### Work instructions
Copy only this: the line containing "(.22, .197, .165), .15, 2)", the line containing "(.09, .065, .045), .3, 3)", and every line between them, exactly as written.
----------
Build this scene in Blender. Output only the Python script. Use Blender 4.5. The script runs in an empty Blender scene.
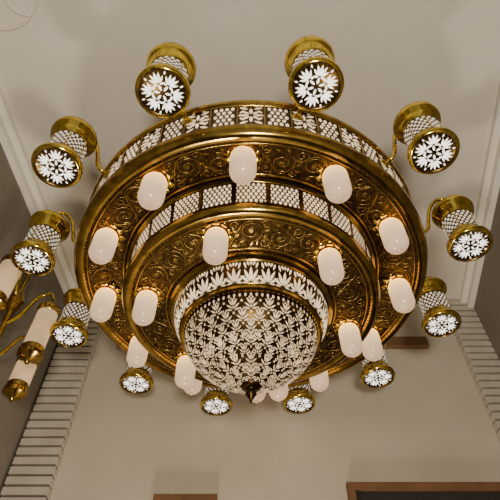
import bpy, math, random
from mathutils import Vector
random.seed(3)
C = bpy.context.scene.collection
pi = math.pi

# ------------------------------------------------------------------ materials
def newmat(name):
    m = bpy.data.materials.new(name); m.use_nodes = True
    return m, m.node_tree.nodes, m.node_tree.links, m.node_tree.nodes["Principled BSDF"]

def brass(name, col, rough, bump=0.0, scale=30.0, dark=0.6):
    m, n, l, b = newmat(name)
    b.inputs["Metallic"].default_value = 1.0
    b.inputs["Roughness"].default_value = rough
    tc = n.new("ShaderNodeTexCoord")
    no = n.new("ShaderNodeTexNoise"); no.inputs["Scale"].default_value = scale; no.inputs["Detail"].default_value = 4
    no.inputs["Distortion"].default_value = 1.5
    l.new(tc.outputs["Object"], no.inputs["Vector"])
    r = n.new("ShaderNodeValToRGB")
    r.color_ramp.elements[0].position = .35; r.color_ramp.elements[1].position = .65
    r.color_ramp.elements[0].color = (col[0]*dark, col[1]*dark, col[2]*dark, 1)
    r.color_ramp.elements[1].color = (*col, 1)
    l.new(no.outputs["Fac"], r.inputs["Fac"]); l.new(r.outputs["Color"], b.inputs["Base Color"])
    if bump > 0:
        bp = n.new("ShaderNodeBump"); bp.inputs["Strength"].default_value = bump; bp.inputs["Distance"].default_value = .01
        l.new(no.outputs["Fac"], bp.inputs["Height"]); l.new(bp.outputs["Normal"], b.inputs["Normal"])
    return m

def emis(name, col, strength, base=(0.5, 0.42, 0.32), var=0.0, scale=6):
    m, n, l, b = newmat(name)
    b.inputs["Base Color"].default_value = (*base, 1)
    b.inputs["Roughness"].default_value = .4
    b.inputs["Emission Color"].default_value = (*col, 1)
    b.inputs["Emission Strength"].default_value = strength
    if var:
        tc = n.new("ShaderNodeTexCoord"); no = n.new("ShaderNodeTexNoise"); no.inputs["Scale"].default_value = scale
        l.new(tc.outputs["Object"], no.inputs["Vector"])
        mr = n.new("ShaderNodeMapRange"); mr.inputs[1].default_value = .35; mr.inputs[2].default_value = .65
        mr.inputs[3].default_value = strength*(1-var); mr.inputs[4].default_value = strength*(1+var)
        l.new(no.outputs["Fac"], mr.inputs[0]); l.new(mr.outputs[0], b.inputs["Emission Strength"])
    return m

def plaster(name, col, var=.12, scale=1.5):
    m, n, l, b = newmat(name)
    b.inputs["Roughness"].default_value = .85
    tc = n.new("ShaderNodeTexCoord")
    no = n.new("ShaderNodeTexNoise"); no.inputs["Scale"].default_value = scale; no.inputs["Detail"].default_value = 6
    l.new(tc.outputs["Object"], no.inputs["Vector"])
    r = n.new("ShaderNodeValToRGB")
    r.color_ramp.elements[0].position = .3; r.color_ramp.elements[1].position = .7
    k = 1 - var
    r.color_ramp.elements[0].color = (col[0]*k, col[1]*k, col[2]*k*.97, 1)
    r.color_ramp.elements[1].color = (*col, 1)
    l.new(no.outputs["Fac"], r.inputs["Fac"]); l.new(r.outputs["Color"], b.inputs["Base Color"])
    n2 = n.new("ShaderNodeTexNoise"); n2.inputs["Scale"].default_value = 60
    l.new(tc.outputs["Object"], n2.inputs["Vector"])
    bp = n.new("ShaderNodeBump"); bp.inputs["Strength"].default_value = .15; bp.inputs["Distance"].default_value = .01
    l.new(n2.outputs["Fac"], bp.inputs["Height"]); l.new(bp.outputs["Normal"], b.inputs["Normal"])
    return m

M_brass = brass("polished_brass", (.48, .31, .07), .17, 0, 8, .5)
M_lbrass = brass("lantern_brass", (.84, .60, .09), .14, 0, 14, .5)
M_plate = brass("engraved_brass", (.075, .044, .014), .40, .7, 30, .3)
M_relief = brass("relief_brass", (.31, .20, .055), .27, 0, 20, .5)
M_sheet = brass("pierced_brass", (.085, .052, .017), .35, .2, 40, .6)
M_glow = emis("lit_diffuser", (1, .74, .44), 1.05, var=.35, scale=9)
M_glowb = emis("lit_bowl_diffuser", (1, .70, .41), .72, (.38, .30, .20), var=.4, scale=8)
M_white = emis("lit_lantern_glass", (1, .93, .84), 2.2)
M_pane = emis("lit_lantern_panes", (1, .88, .70), .75)
M_ceil = plaster("ceiling_plaster", (.69, .645, .57), .10, 1.2)
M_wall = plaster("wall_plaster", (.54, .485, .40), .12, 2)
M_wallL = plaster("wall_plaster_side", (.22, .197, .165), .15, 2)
M_trim = plaster("trim_plaster", (.80, .77, .70), .06, 2)
M_stone = plaster("pilaster_stone", (.53, .49, .42), .2, 6)
M_stoneD = plaster("pilaster_groove", (.17, .15, .125), .2, 6)
M_wood = plaster("wood", (.20, .10, .045), .35, 9)
M_dark = plaster("dark_door", (.03, .025, .02), .3, 5)
M_floor = plaster("floor_stone", (.09, .065, .045), .3, 3)

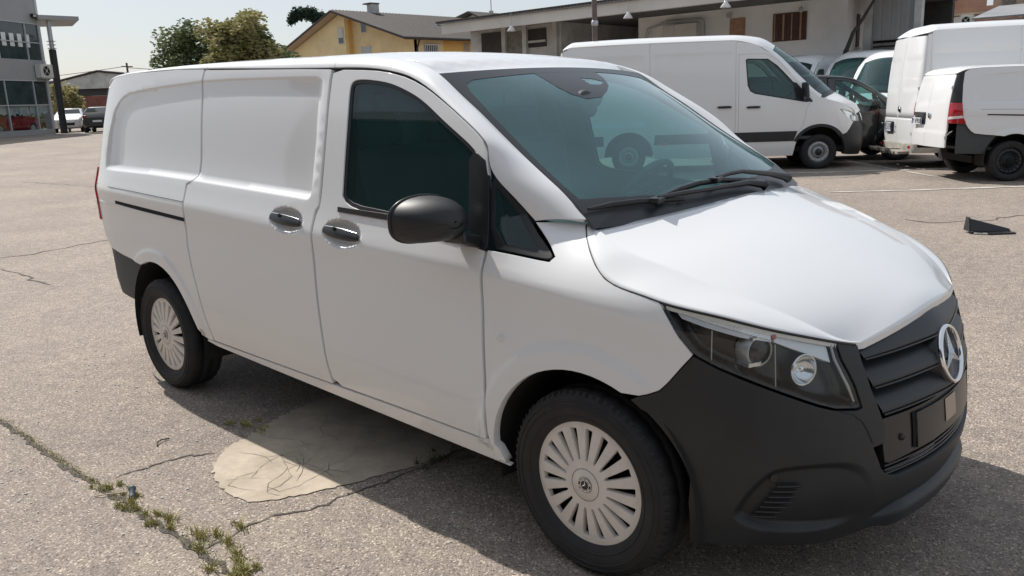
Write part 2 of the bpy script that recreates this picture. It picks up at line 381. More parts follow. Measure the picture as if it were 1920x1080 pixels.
# lower edge of roof rail (ditch), from rear centre forwards to the pillar base
_D=[(-5.0119,1.675),(-4.70,1.675),(-4.431,1.68),(-4.237,1.695),(-4.099,1.722),(-3.9,1.752),(-3.5,1.778),(-3.0,1.788),(-2.641,1.786),(-2.045,1.774),(-1.49,1.765),(-1.215,1.757),(-1.097,1.744),(-.978,1.721),(-.863,1.679),(-.749,1.625),(-.638,1.567),(-.533,1.507),(-.492,1.470),(-.474,1.410),(-.383,1.31),(-.276,1.215)]
_DP=[skirt(t,z) for t,z in _D]
_U=[]
for (t,z),p in zip(_D,_DP):
    if t<-4.05:   # around the rear corner
        e=1e-3; dx=PX(t+e)-PX(t-e); dw=PW(t+e)-PW(t-e); l=math.hypot(dx,dw); nx=-dw/l; nw=dx/l
        x=p[0]-.16*nx; w=max(0,p[1]-.10*nw); _U.append((x,w,roofz(x,w)))
    elif t<-1.05:
        x=p[0]+(.0 if t<-1.3 else -.03); w=p[1]-.10; _U.append((x,w,roofz(x,w)))
    else: _U.append(None)
_k=_U.index(None)
_L2=chord3(_DP[_k-1:]); _n=len(_DP)-_k
_WE=chord3([(-1.155,.665,roofz(-1.155,.665)),(-.99,.680,1.793)]+[(x,w+.006,z+.002) for x,w,z in _W[::-1]])
for i in range(_n): _U[_k+i]=_WE((i+1)/_n)
RL=chord3(_DP)
_dd=[0.0]
for a,b in zip(_DP,_DP[1:]): _dd.append(_dd[-1]+math.dist(a,b))
_uu=[x/_dd[-1] for x in _dd]; _us=[Spl(_uu,[p[k] for p in _U]) for k in range(3)]
RU=lambda s:(_us[0](s),_us[1](s),_us[2](s))
S_PILLAR=_uu[_k]; S_DOOR=_uu[10]; S_QTR=_uu[8]; S_CORNER=_uu[4]
def rail(s,v):
    L=RL(s); U=RU(s); f=sst((s-S_PILLAR+.03)/.10)
    b=.42 if f<1 else .42
    # control point: roof -> rounded corner ; pillar -> gentle bulge
    mx=(L[0]+U[0])/2; 
    M0=(L[0]*.6+U[0]*.4, L[1]*.88+U[1]*.12, U[2]*.92+L[2]*.08)
    M1=(mx+.030,(L[1]+U[1])/2+.022,(L[2]+U[2])/2+.016)
    M=[M0[k]*(1-f)+M1[k]*f for k in range(3)]
    a=(1-v)**2; c=v*v; m=2*v*(1-v)
    return tuple(a*L[k]+m*M[k]+c*U[k] for k in range(3))
# ================================================================ ground (rises a little towards the far left buildings)
def GZ(x,y):
    dx=x-1.6486; dy=y+3.0102; l=-(dx*.7274+dy*.6862); d=-dx*.6862+dy*.7274
    return .64*sst((d-14)/34)*sst((l+2)/22)
def _axis(a,b,fine): 
    out=[]; x=a
    while x<b: out.append(x); x+=max(fine,abs(x)*.09)
    return out+[b]
_xs=sorted(set([-v for v in _axis(0,1600,1.5)]+_axis(0,1600,1.5))); _ys=_xs
_g=MB(); _g.add([(x,y,GZ(x,y)) for y in _ys for x in _xs],[(j*len(_xs)+i,j*len(_xs)+i+1,(j+1)*len(_xs)+i+1,(j+1)*len(_xs)+i) for j in range(len(_ys)-1) for i in range(len(_xs)-1)],True)
tag(_g.build('ground',M['asphalt'],fix=False),kind='structure')
# ================================================================ the mid-size cargo van
def S(t,zb,d=0.0):
    """skin of the van, carried past the middle of nose and tail onto the other side"""
    if t>TF: x,w,z=skirt(2*TF-t,zb,d); return (x,-w,z)
    if t<T_REAR: x,w,z=skirt(2*T_REAR-t,zb,d); return (x,-w,z)
    return skirt(t,zb,d)
_RC=[(-3.861,1.186),(-3.851,1.397),(-3.80,1.561),(-3.698,1.638),(-3.582,1.666),(-3.174,1.699),(-2.674,1.726),(-2.345,1.733),(-1.807,1.733),(-1.566,1.730),(-1.556,1.669),(-1.547,1.443),(-1.541,1.186),(-2.049,1.192),(-2.621,1.198),(-3.171,1.198)]
RECESS=smoothpoly(resample(_RC,.10),2)
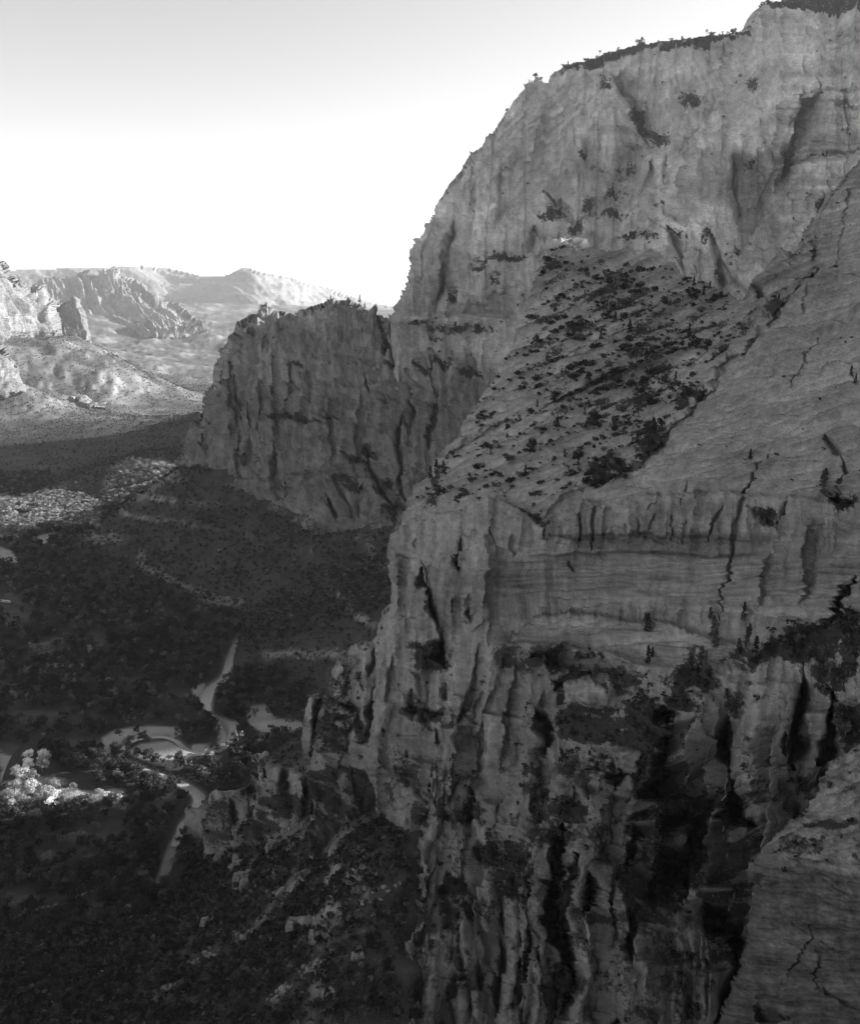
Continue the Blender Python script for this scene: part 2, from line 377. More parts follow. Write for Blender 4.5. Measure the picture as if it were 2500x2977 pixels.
def smoothline(P, n=8):
    P = np.asarray(P, float); Q = np.vstack([2*P[0]-P[1], P, 2*P[-1]-P[-2]]); out = []
    for i in range(1, len(Q)-2):
        for k in range(n):
            t = k/n; a, b, c, d = Q[i-1:i+3]
            out.append(.5*((2*b)+(c-a)*t+(2*a-5*b+4*c-d)*t*t+(3*b-a-3*c+d)*t**3))
    out.append(P[-1]); return np.array(out)
rvs = smoothline(rv); rws = np.interp(np.linspace(0, 1, len(rvs)), np.linspace(0, 1, len(RW)), RW)
SAND = [[(295,2144),(340,2122),(430,2110),(520,2116),(528,2134),(488,2142),(397,2150),(340,2166),(318,2172),(322,2215),(372,2262),(330,2240),(300,2190)],
        [(372,2184),(408,2161),(488,2154),(545,2177),(590,2191),(533,2205),(459,2212),(397,2203)],
        [(555,2165),(618,2165),(624,2198),(568,2190)],
        [(595,2068),(640,2085),(700,2098),(690,2120),(668,2168),(628,2170),(640,2130),(615,2100)],
        [(719,2052),(775,2050),(800,2085),(880,2100),(880,2118),(780,2140),(720,2100)],
        [(560,2000),(600,1985),(590,2040),(560,2040)],
        [(300,2300),(330,2292),(365,2298),(330,2310)],[(180,2292),(260,2300),(380,2325),(290,2332),(190,2318)],
        [(40,2200),(0,2190),(0,2350),(50,2330),(60,2280)],
        [(0,1590),(30,1600),(55,1625),(50,1645),(0,1632)],[(110,1560),(160,1548),(190,1560),(110,1585)],
        [(52,1932),(80,1932),(98,1950),(80,1955)],[(170,1988),(215,1966),(220,1980)],[(255,1880),(290,1890),(290,1915),(262,1912)],[(140,1930),(250,1927),(250,1936),(140,1938)]]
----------
### Finished task
M_wallL = plaster("wall_plaster_side", (.22, .197, .165), .15, 2)
M_trim = plaster("trim_plaster", (.80, .77, .70), .06, 2)
M_stone = plaster("pilaster_stone", (.53, .49, .42), .2, 6)
M_stoneD = plaster("pilaster_groove", (.17, .15, .125), .2, 6)
M_wood = plaster("wood", (.20, .10, .045), .35, 9)
M_dark = plaster("dark_door", (.03, .025, .02), .3, 5)
M_floor = plaster("floor_stone", (.09, .065, .045), .3, 3)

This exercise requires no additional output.